Witness number 3 -- a pregnant woman who had come into the café with her three-year-old daughter -- was talking on the phone with her brother in Turkey. Up until the murder, it had been a normal afternoon for her.
'Like a Balloon Popping'
At 4:54 p.m., roughly 5 minutes before the deadly shots were fired, witness number 4, Faiz H., picked up the receiver in booth 3. The phone booth was located only a few meters from Yozgat's desk. The Iraqi talked on the phone with his back to the glass door. Shortly before he hung up at 5:01 p.m. and 2 seconds, he heard a bang followed by another. He later described the noises as sounding "like a balloon popping."
At this moment, Yozgat slumped to the floor, fatally wounded.
A poster on the phone booth's glass door blocked the Iraqi witness's view of the crime scene.
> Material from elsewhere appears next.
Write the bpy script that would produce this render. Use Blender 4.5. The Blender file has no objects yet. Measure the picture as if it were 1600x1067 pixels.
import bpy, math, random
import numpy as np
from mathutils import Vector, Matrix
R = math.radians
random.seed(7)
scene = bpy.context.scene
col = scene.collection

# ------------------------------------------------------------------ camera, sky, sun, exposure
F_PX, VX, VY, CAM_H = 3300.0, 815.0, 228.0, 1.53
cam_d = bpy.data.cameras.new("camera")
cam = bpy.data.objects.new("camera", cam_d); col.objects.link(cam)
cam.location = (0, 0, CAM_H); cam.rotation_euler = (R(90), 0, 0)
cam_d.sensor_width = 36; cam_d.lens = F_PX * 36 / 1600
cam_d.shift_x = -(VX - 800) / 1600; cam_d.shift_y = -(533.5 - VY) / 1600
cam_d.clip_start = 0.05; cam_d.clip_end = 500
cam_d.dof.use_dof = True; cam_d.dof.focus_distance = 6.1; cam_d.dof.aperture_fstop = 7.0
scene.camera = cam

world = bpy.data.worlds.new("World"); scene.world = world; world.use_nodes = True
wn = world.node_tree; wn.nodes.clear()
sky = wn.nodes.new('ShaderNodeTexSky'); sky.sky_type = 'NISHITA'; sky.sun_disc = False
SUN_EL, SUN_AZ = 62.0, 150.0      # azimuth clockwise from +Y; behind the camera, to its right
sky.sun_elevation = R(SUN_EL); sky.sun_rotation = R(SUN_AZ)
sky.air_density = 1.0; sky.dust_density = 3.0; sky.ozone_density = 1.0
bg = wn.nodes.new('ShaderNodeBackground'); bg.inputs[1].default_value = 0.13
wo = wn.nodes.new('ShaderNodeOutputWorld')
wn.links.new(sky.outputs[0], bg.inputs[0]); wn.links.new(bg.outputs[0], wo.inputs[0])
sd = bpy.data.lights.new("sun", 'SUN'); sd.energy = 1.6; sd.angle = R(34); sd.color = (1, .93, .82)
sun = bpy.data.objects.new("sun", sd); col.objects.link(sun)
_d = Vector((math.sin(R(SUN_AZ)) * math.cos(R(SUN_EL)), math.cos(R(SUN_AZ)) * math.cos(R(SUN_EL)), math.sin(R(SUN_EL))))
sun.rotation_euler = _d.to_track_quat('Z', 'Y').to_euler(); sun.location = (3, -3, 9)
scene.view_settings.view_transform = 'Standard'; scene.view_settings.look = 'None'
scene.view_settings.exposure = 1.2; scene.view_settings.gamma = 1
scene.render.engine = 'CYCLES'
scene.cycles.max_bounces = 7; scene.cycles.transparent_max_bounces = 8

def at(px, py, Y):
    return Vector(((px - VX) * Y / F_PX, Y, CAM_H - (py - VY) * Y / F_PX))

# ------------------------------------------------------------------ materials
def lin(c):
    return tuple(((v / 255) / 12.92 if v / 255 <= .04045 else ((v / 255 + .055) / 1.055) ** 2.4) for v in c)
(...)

Shortly thereafter, he says that he saw through a slit a "muscular man, roughly 180 cm tall (nearly 6 foot), wearing light-colored clothing," who glanced at the desk and was in a hurry.
If the Iraqi's statement is true, then the unknown man must have still been logged onto his computer at the time of the killing. Did he see the murder? Did he leave the Internet café out of fear of being discovered at the scene of the crime?
A few minutes later, the victim's father, Ismail Yozgat, entered the store. "My son! My son!" he shouted when he discovered Halit behind the desk.
The Fifth Man
It took nearly two weeks for police to discover the mysterious fifth man. Investigators tracked him down thanks to his online communication on the iLove dating site. Although the unknown man always logged on under the pseudonym "wildman70," he had provided his real cell phone number, which led investigators to Andreas T., the intelligence agency operative.
The agent at first denied even having been at the scene of the crime at the time in question. He claimed that he had been at the Internet café one day before the murder. Finally, he had to correct his earlier statement, but still maintained that he had left the premises before the shots were fired.
Investigators were incredulous: If T.'s version of events were correct, the killers would have had a maximum of 41 seconds to carry out the crime. Police specialists concluded that this was possible, but extremely unlikely.
For the homicide division, the man from the domestic intelligence agency was now their main suspect. They researched his past and discovered that he had pursued a low-key but steady career with the Hesse Office for the Protection of the Constitution.
'Extremely Motivated'
Andreas T., who is 45 today, worked his way up through the ranks. After leaving school, he joined the German military, the Bundeswehr, then became a postal clerk, and finally landed a job with the Office for the Protection of the Constitution, where he started out as an observer in Offenbach near Frankfurt in 1994. In 1998, he became an investigator at the Kassel branch of the organization, then gradually managed to improve his position until he was promoted to chief inspector.
T. is described as a withdrawn person who is "extremely motivated and ambitious," in the words of one of his colleagues. He was a bit of a loner who maintained a secondary residence at his parents' place and had few friends.
When his relationship fell apart in early 2000, T. realized that he had "hardly any social contacts," as he admitted. In an effort to change something in his life, he joined the Hegelsberg Gun Club. He didn't tell his parents or, later, even his wife about his hobby.
When his apartment was searched after the murder, police found a Smith & Wesson .22 caliber revolver, a Heckler & Koch .45 caliber pistol, a Beretta 9 mm and a Fabrica de Armas rifle, plus shotgun cartridges and blank ammunition, a baseball bat, brass knuckles and a knife. T. had a license for the guns, but not for some of the ammunition.